Leave out the pictures, and write out exactly the lines from the beginning of the material to the line holding "sc.camera = cam", that line included, and nothing else.

**DATASET CONTENT**
● ● ● ● ● ● ●

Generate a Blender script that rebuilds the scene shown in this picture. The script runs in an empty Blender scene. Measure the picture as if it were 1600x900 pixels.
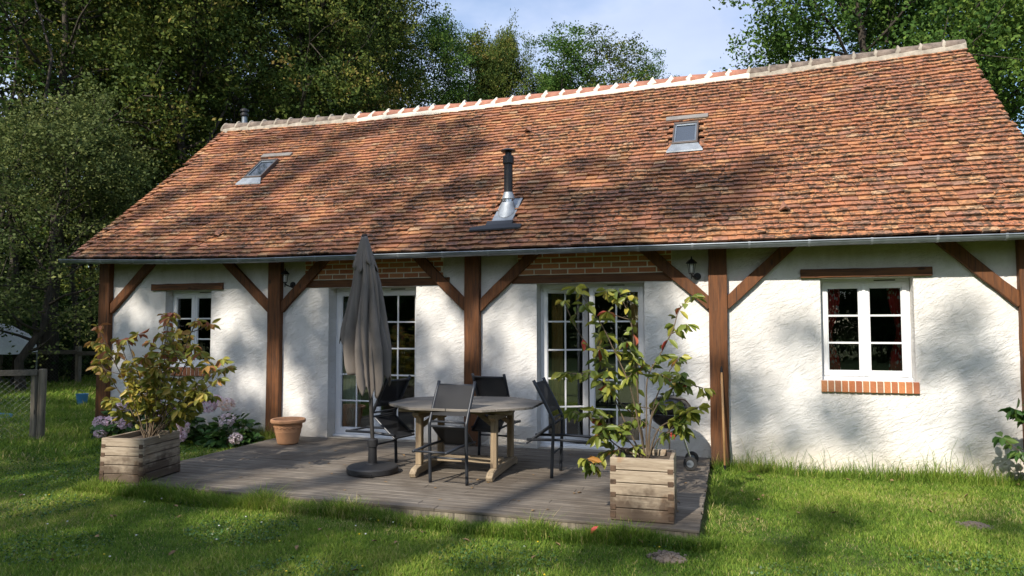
import bpy, math, random
import numpy as np
from mathutils import Vector, Matrix
PI = math.pi
sc = bpy.context.scene
COL = sc.collection

# ------------------------------------------------------------------ camera, sky, sun, exposure
CAM = (9.4478, -8.7454, 1.5562)
YAW, PITCH, ROLL, FPX = 0.302, 0.054, -0.0007, 1101.3
cd = bpy.data.cameras.new('camera'); cam = bpy.data.objects.new('camera', cd); COL.objects.link(cam)
f = Vector((-math.sin(YAW)*math.cos(PITCH), math.cos(YAW)*math.cos(PITCH), math.sin(PITCH)))
r = Vector((math.cos(YAW), math.sin(YAW), 0)); u = r.cross(f)
r2 = math.cos(ROLL)*r + math.sin(ROLL)*u; u2 = -math.sin(ROLL)*r + math.cos(ROLL)*u
cam.matrix_world = Matrix(((r2.x, u2.x, -f.x, CAM[0]), (r2.y, u2.y, -f.y, CAM[1]), (r2.z, u2.z, -f.z, CAM[2]), (0, 0, 0, 1)))
cd.sensor_fit = 'HORIZONTAL'; cd.sensor_width = 36; cd.lens = FPX/1600*36; cd.clip_start = .05; cd.clip_end = 2000
sc.camera = cam

SUN = Vector((.27, 1.0, -.80)).normalized()           # direction the light travels
EL = math.asin(-SUN.z); AZ = math.atan2(-SUN.x, -SUN.y)
w = bpy.data.worlds.new('World'); sc.world = w; w.use_nodes = True
nt = w.node_tree; nt.nodes.clear()
def N(nt, t, **k):
    n = nt.nodes.new(t)
    for a, b in k.items():
        if a.startswith('_'): n.inputs[a[1:].replace('_', ' ')].default_value = b
        else: setattr(n, a, b)
    return n
out = N(nt, 'ShaderNodeOutputWorld'); bg = N(nt, 'ShaderNodeBackground'); bg.inputs['Strength'].default_value = .15
sky = N(nt, 'ShaderNodeTexSky', sky_type='NISHITA', sun_disc=False, sun_elevation=EL, sun_rotation=AZ % (2*PI), air_density=1.0, dust_density=.6, ozone_density=1.6)
tc = N(nt, 'ShaderNodeTexCoord'); mp = N(nt, 'ShaderNodeMapping'); mp.inputs['Scale'].default_value = (1, 1, 2.2); mp.inputs['Location'].default_value = (.35, .1, .0)
nz = N(nt, 'ShaderNodeTexNoise'); nz.inputs['Scale'].default_value = 2.1; nz.inputs['Detail'].default_value = 6; nz.inputs['Roughness'].default_value = .52
rp = N(nt, 'ShaderNodeValToRGB'); rp.color_ramp.elements[0].position = .43; rp.color_ramp.elements[1].position = .58
mx = N(nt, 'ShaderNodeMixRGB')
L = nt.links.new
# clouds glow towards the sun, greyer and bluer away from it
dt = N(nt, 'ShaderNodeVectorMath', operation='DOT_PRODUCT'); dt.inputs[1].default_value = tuple(-SUN)
mr = N(nt, 'ShaderNodeMapRange'); mr.inputs['From Min'].default_value = -.25; mr.inputs['From Max'].default_value = .95
cc = N(nt, 'ShaderNodeMixRGB'); cc.inputs['Color1'].default_value = (3.3, 3.85, 5.1, 1); cc.inputs['Color2'].default_value = (7.2, 7.7, 8.8, 1)
nz2 = N(nt, 'ShaderNodeTexNoise'); nz2.inputs['Scale'].default_value = 4.5; nz2.inputs['Detail'].default_value = 5
sh = N(nt, 'ShaderNodeMixRGB', blend_type='MULTIPLY'); sh.inputs['Fac'].default_value = .35; rp2 = N(nt, 'ShaderNodeValToRGB'); rp2.color_ramp.elements[0].position = .3; rp2.color_ramp.elements[1].position = .62; rp2.color_ramp.elements[0].color = (.55, .62, .75, 1)
L(tc.outputs['Generated'], dt.inputs[0]); L(dt.outputs['Value'], mr.inputs['Value']); L(mr.outputs[0], cc.inputs['Fac']); L(mp.outputs[0], nz2.inputs['Vector']); L(nz2.outputs['Fac'], rp2.inputs[0])
L(cc.outputs[0], sh.inputs['Color1']); L(rp2.outputs[0], sh.inputs['Color2']); L(sh.outputs[0], mx.inputs['Color2'])
L(tc.outputs['Generated'], mp.inputs[0]); L(mp.outputs[0], nz.inputs['Vector']); L(nz.outputs['Fac'], rp.inputs[0])
L(rp.outputs[0], mx.inputs['Fac']); L(sky.outputs[0], mx.inputs['Color1']); L(mx.outputs[0], bg.inputs[0]); L(bg.outputs[0], out.inputs[0])
sl = bpy.data.lights.new('sun', 'SUN'); sl.energy = 4.4; sl.angle = math.radians(.6); sl.color = (1, .915, .80)
so = bpy.data.objects.new('sun', sl); COL.objects.link(so); so.rotation_euler = SUN.to_track_quat('-Z', 'Y').to_euler(); so.location = (0, -20, 20)
vs = sc.view_settings; vs.view_transform = 'Standard'; vs.look = 'None'; vs.exposure = 0.53; vs.gamma = 1
sc.render.engine = 'CYCLES'; cy = sc.cycles
cy.max_bounces = 7; cy.diffuse_bounces = 3; cy.glossy_bounces = 3; cy.transmission_bounces = 3; cy.transparent_max_bounces = 8
cy.use_denoising = True; cy.caustics_reflective = False; cy.caustics_refractive = False; cy.sample_clamp_indirect = 6

# ------------------------------------------------------------------ materials
def rgb(c): return (c[0], c[1], c[2], 1)
class Mat:
    def __init__(s, name, rough=.6, metal=0, color=(.5, .5, .5)):
        s.m = bpy.data.materials.new(name); s.m.use_nodes = True; s.nt = s.m.node_tree; s.nt.nodes.clear()
        s.out = s.n('ShaderNodeOutputMaterial'); s.b = s.n('ShaderNodeBsdfPrincipled')
        s.b.inputs['Roughness'].default_value = rough; s.b.inputs['Metallic'].default_value = metal
        s.b.inputs['Base Color'].default_value = rgb(color); s.l(s.b.outputs[0], s.out.inputs[0])
        s.tc = s.n('ShaderNodeTexCoord')
    def n(s, t, **k): return N(s.nt, t, **k)
    def l(s, a, b): s.nt.links.new(a, b)
    def map(s, scale=(1, 1, 1), rot=(0, 0, 0), loc=(0, 0, 0), src='Object'):
        m = s.n('ShaderNodeMapping'); m.inputs['Scale'].default_value = scale; m.inputs['Rotation'].default_value = rot; m.inputs['Location'].default_value = loc
        s.l(s.tc.outputs[src], m.inputs[0]); return m.outputs[0]
    def noise(s, vec, scale=5, detail=3, rough=.5, dist=0):
        n = s.n('ShaderNodeTexNoise'); n.inputs['Scale'].default_value = scale; n.inputs['Detail'].default_value = detail
        n.inputs['Roughness'].default_value = rough; n.inputs['Distortion'].default_value = dist
        s.l(vec, n.inputs['Vector']); return n.outputs['Fac']
    def ramp(s, fac, stops, interp='LINEAR'):
        n = s.n('ShaderNodeValToRGB'); cr = n.color_ramp; cr.interpolation = interp
        while len(cr.elements) < len(stops): cr.elements.new(.5)
        for e, (p, c) in zip(cr.elements, stops):
            e.position = p; e.color = rgb(c) if isinstance(c, tuple) else (c, c, c, 1)
        s.l(fac, n.inputs[0]); return n.outputs[0]
    def mix(s, fac, a, b, mode='MIX'):
        n = s.n('ShaderNodeMixRGB', blend_type=mode)
        for i, x in ((0, fac), (1, a), (2, b)):
            if isinstance(x, (int, float)): n.inputs[i].default_value = x
            elif isinstance(x, tuple): n.inputs[i].default_value = rgb(x)
            else: s.l(x, n.inputs[i])
        return n.outputs[0]
    def math(s, op, a, b=0, clamp=False):
        n = s.n('ShaderNodeMath', operation=op, use_clamp=clamp)
        for i, x in ((0, a), (1, b)):
            if isinstance(x, (int, float)): n.inputs[i].default_value = x
            else: s.l(x, n.inputs[i])
        return n.outputs[0]
    def sep(s, src='Object'):
        n = s.n('ShaderNodeSeparateXYZ'); s.l(s.tc.outputs[src], n.inputs[0]); return n.outputs
    def island(s): return s.n('ShaderNodeNewGeometry').outputs['Random Per Island']
    def attr(s, name='tint'): return s.n('ShaderNodeAttribute', attribute_name=name).outputs['Fac']
    def col(s, c): s.l(c, s.b.inputs['Base Color']); return s
    def rgh(s, c): s.l(c, s.b.inputs['Roughness']); return s
    def bump(s, h, strength=.5, dist=.01, prev=None):
        n = s.n('ShaderNodeBump'); n.inputs['Strength'].default_value = strength; n.inputs['Distance'].default_value = dist
        s.l(h, n.inputs['Height'])
        if prev is not None: s.l(prev, n.inputs['Normal'])
        s.l(n.outputs[0], s.b.inputs['Normal']); return n.outputs[0]
    def translucent(s, fac, color):
        t = s.n('ShaderNodeBsdfTranslucent'); m = s.n('ShaderNodeMixShader'); m.inputs[0].default_value = fac
        if isinstance(color, tuple): t.inputs[0].default_value = rgb(color)
        else: s.l(color, t.inputs[0])
        s.l(s.b.outputs[0], m.inputs[1]); s.l(t.outputs[0], m.inputs[2]); s.l(m.outputs[0], s.out.inputs[0]); return s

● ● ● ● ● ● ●

**SOLUTION**
Generate a Blender script that rebuilds the scene shown in this picture. The script runs in an empty Blender scene. Measure the picture as if it were 1600x900 pixels.
import bpy, math, random
import numpy as np
from mathutils import Vector, Matrix
PI = math.pi
sc = bpy.context.scene
COL = sc.collection

# ------------------------------------------------------------------ camera, sky, sun, exposure
CAM = (9.4478, -8.7454, 1.5562)
YAW, PITCH, ROLL, FPX = 0.302, 0.054, -0.0007, 1101.3
cd = bpy.data.cameras.new('camera'); cam = bpy.data.objects.new('camera', cd); COL.objects.link(cam)
f = Vector((-math.sin(YAW)*math.cos(PITCH), math.cos(YAW)*math.cos(PITCH), math.sin(PITCH)))
r = Vector((math.cos(YAW), math.sin(YAW), 0)); u = r.cross(f)
r2 = math.cos(ROLL)*r + math.sin(ROLL)*u; u2 = -math.sin(ROLL)*r + math.cos(ROLL)*u
cam.matrix_world = Matrix(((r2.x, u2.x, -f.x, CAM[0]), (r2.y, u2.y, -f.y, CAM[1]), (r2.z, u2.z, -f.z, CAM[2]), (0, 0, 0, 1)))
cd.sensor_fit = 'HORIZONTAL'; cd.sensor_width = 36; cd.lens = FPX/1600*36; cd.clip_start = .05; cd.clip_end = 2000
sc.camera = cam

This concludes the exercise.